「反省」の巻

 父がリストラされたのは高校へ上がる直前だったと記憶している。職を転転とした後に交通事故に遭い、神経系を損傷した。それから手足に力が入らなくなる、体温調節が出来ないなどの後遺症に見舞われている。彼のこれまでの行動をしてみればまさに因果応報といったところだが、わたしはこうして盛衰を目の当たりにしたわけだ。社会的再生産論は実に楽天的な思考に支えられているらしく、ホワイトカラーがブルーカラーへ落伍することまでは計算外の事象らしい。結局再就職もままならず、借金でもって家計は運営されている次第である。「社会の歯車になりたくない」などと嘯く連中がいるが、歯車になることさえ適わない人間を彼らは知っているのだろうか。
 わたしも学費と交通費の捻出のためにアルバイトに身を置いている。所属する部署はまさに日本の下層社会といった塩梅で、五十歳を過ぎて肉体労働のパートタイムに従事するしかなく、それでもギャンブルから手を引けない人々が従業員全体の九割を占める。休憩室はどこも紫煙が充満しており、かつては遠く離れたつつじの蜜の匂いまでも知覚したわたしの嗅覚はその機能を荒廃させているらしく、最近は米の味が正確にわからなくなってきている。喫煙の撲滅を謳う輩は、強制的に副流煙を浴びせかけられる環境もあるのだと事実を知らないに違いない、きわめて(頭の)平和な人たちだと思う。
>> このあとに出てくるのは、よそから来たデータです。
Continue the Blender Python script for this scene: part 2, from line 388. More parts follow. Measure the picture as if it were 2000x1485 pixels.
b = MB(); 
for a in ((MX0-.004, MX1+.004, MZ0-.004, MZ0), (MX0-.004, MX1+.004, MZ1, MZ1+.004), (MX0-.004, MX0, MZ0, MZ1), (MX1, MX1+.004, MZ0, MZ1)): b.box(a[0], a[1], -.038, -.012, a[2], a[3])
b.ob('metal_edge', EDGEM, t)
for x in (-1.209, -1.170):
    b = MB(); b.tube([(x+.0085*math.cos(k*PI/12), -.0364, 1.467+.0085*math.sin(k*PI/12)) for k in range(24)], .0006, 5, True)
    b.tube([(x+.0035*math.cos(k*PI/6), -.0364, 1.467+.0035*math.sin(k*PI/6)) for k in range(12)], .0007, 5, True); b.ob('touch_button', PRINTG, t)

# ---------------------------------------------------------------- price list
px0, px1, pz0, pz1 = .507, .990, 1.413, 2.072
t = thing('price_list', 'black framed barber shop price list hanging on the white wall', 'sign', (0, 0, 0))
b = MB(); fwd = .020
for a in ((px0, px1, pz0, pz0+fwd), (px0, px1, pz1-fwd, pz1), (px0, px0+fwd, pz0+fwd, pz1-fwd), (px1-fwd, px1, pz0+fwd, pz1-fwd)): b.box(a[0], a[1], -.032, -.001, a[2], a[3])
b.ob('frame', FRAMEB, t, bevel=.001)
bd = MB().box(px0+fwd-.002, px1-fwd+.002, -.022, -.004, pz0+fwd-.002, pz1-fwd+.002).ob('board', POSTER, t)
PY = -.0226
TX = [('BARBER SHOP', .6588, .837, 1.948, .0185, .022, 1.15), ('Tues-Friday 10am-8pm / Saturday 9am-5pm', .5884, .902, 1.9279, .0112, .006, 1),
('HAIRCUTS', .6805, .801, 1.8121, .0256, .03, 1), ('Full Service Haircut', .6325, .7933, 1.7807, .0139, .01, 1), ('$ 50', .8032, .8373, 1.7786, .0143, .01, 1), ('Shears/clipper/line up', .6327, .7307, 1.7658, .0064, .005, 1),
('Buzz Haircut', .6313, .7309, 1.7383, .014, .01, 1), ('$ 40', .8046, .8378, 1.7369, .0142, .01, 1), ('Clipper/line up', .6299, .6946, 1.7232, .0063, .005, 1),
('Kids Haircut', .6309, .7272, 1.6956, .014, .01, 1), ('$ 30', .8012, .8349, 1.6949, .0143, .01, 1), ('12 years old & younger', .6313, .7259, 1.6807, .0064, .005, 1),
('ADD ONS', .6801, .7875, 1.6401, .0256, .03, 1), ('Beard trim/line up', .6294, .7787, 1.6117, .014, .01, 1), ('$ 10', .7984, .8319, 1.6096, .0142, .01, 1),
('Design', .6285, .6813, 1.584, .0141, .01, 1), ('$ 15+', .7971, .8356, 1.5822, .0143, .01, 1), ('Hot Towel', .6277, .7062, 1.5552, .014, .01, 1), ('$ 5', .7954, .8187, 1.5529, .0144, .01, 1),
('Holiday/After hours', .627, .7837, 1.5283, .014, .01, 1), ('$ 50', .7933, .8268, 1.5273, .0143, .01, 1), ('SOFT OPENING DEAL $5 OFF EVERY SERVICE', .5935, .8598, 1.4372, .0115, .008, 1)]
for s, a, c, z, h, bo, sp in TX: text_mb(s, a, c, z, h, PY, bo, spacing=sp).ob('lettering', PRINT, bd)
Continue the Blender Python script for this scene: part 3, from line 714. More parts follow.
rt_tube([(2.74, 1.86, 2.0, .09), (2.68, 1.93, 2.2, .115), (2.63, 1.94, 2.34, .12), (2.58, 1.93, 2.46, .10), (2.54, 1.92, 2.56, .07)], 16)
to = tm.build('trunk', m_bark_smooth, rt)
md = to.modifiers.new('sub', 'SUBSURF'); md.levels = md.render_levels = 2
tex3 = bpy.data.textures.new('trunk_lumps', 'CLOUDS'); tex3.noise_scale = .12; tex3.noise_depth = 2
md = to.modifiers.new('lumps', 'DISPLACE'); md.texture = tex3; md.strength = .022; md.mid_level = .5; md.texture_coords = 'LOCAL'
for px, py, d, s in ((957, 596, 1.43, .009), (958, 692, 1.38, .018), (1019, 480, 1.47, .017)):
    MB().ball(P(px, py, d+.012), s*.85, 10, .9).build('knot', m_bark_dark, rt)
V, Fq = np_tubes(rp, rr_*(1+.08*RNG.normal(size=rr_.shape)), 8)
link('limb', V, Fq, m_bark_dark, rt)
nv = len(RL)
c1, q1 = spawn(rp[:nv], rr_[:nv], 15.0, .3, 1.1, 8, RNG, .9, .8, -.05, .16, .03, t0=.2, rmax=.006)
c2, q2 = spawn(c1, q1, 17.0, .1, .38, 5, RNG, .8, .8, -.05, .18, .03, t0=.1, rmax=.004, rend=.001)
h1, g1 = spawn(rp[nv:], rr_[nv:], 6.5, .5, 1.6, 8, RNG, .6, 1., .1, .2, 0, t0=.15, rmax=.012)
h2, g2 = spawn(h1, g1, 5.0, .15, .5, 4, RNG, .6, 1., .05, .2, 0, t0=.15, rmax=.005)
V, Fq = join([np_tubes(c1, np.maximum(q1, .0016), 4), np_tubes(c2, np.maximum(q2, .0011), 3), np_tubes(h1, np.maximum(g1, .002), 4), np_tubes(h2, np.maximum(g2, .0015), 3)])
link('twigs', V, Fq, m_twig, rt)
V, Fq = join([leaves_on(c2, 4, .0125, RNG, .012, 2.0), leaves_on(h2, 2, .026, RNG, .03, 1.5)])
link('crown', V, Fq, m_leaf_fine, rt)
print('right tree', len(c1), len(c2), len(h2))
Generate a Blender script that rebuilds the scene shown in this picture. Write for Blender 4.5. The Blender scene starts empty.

 このような場では経験や能力よりも年齢が序列の中心となる。ゆえにわたしは最下層に属し、専ら指示を受ける側でしかない。名前を呼ばれることはまずなく、言葉で指示されるのも絶対に言葉を用いざるを得ないケースのみである。バイトの学生なんてものは顎で使ってなんぼの存在だと彼らは考えているらしく、事実そうに違いない。たとえばそれは生後一年に満たない子犬に身体的打撃をもってしつけるのと同じで、打撃が無いぶん、人間として扱われている(と考える)。そもそもここでの仕事(と呼ぶべきか判断に困るけれども)は機械でも行なえる作業なのだから、いっそ頭の中だけでも自分を「人間」というカテゴリから外してしまうほうが利便だ。こうすればどんな理不尽な指示もすんなりと受け入れることが出来る。自分が最下層に属する存在であると信じ込むことは、実際にそうであるという事実を知るより精神衛生上よろしいということをここで教わった。他にも、当たり障りのない相槌や相手に聞こえるか聞こえないかくらいの音量で喋る術、などなど。長生きしないだろうなあ、したくもないけど。











せっかくのエイプリルフールなので嘘で固めた雑記を書いてみた。